Yesterday I thought this position was some sort of joke, but it looks like Mapp is taking it seriously.
Why now? I think the prevalence of "political correct" policies is already in decline, probably because of Clark's altered political strategy after Brash's Orewa I speech.
As to the lefties who believe there is no such thing as "political correctness": that phrase is used by many New Zealanders who aren't members of a political party or follow politics on the blogs. If you can't understand why the rest of us dislike, for example, a public sector job description requiring "Knowledge of the Treaty of Waitangi" then you are part of the problem.
3 Comments:
Have to say Cullen will gobble them up and spit them out on the first day in the house. Stupid and Stupider.
I think that the PC mindset is just so insidious among the bureaucracy, and how they administer policy, that it does need a quite brutal counter-balance. All of the social policy agencies are beseiged by trite nonsense that pervades the rest of society.
Quite often I will say something, and somebody will reply: "That's not very PC."

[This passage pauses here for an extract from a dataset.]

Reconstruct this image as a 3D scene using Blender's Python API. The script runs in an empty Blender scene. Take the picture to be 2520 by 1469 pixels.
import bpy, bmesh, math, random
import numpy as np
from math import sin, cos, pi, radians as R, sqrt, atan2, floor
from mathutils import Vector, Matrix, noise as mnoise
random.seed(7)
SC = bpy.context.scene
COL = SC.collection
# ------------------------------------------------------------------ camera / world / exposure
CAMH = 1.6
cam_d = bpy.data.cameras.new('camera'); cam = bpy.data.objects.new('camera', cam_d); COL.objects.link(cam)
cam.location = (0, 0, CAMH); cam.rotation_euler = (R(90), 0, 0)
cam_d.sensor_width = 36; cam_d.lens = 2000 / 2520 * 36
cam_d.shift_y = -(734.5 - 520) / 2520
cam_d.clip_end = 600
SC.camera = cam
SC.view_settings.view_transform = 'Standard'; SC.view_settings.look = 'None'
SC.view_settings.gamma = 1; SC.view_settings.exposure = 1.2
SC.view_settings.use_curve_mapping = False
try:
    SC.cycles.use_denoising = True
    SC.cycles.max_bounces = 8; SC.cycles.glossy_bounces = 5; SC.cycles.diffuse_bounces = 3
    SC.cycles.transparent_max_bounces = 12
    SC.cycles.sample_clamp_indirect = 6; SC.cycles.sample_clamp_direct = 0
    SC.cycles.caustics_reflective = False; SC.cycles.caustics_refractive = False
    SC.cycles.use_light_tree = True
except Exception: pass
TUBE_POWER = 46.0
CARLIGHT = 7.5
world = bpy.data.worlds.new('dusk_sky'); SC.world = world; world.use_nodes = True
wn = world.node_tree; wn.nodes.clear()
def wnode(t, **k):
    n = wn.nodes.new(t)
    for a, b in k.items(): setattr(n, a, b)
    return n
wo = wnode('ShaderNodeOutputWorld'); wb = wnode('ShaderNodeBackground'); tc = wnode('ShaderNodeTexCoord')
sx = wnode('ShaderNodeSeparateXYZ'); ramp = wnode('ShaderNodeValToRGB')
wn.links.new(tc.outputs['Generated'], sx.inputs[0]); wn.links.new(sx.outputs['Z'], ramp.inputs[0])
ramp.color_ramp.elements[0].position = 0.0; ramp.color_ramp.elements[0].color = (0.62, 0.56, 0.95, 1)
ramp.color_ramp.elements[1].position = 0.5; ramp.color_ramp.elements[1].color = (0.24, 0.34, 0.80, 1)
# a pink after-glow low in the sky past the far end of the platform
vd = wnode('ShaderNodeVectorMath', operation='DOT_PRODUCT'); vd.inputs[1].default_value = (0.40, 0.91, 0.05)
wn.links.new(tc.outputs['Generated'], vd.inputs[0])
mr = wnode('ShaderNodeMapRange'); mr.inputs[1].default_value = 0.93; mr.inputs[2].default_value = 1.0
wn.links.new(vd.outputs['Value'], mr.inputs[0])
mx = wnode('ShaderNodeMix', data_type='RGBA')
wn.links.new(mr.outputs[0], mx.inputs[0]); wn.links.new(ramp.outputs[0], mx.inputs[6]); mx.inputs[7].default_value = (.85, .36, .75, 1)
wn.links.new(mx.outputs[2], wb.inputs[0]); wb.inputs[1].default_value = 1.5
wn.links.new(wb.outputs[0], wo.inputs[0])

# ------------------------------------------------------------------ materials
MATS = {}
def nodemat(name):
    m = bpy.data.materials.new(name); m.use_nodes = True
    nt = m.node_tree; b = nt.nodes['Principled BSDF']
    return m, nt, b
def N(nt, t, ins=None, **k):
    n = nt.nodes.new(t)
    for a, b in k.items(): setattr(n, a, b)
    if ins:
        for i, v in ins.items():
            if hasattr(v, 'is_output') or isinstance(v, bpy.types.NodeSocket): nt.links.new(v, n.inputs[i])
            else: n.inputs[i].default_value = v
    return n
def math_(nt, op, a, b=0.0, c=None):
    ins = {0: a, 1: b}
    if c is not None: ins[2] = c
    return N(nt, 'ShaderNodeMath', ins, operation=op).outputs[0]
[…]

I will respond with: "What did you fucking EXPECT me to say? Do I look like some kind of frigging hippy happy-clappy liberal pinko clone to you?"
Mapp and Brash will have to articulate it better than they did yesterday. Their efforts were comic and embarrassing in the extreme. The basis of non pc is that unless plain speaking is allowed, clear thinking is denied. If you can't even begin to articulate what you mean by the expression then you are in trouble.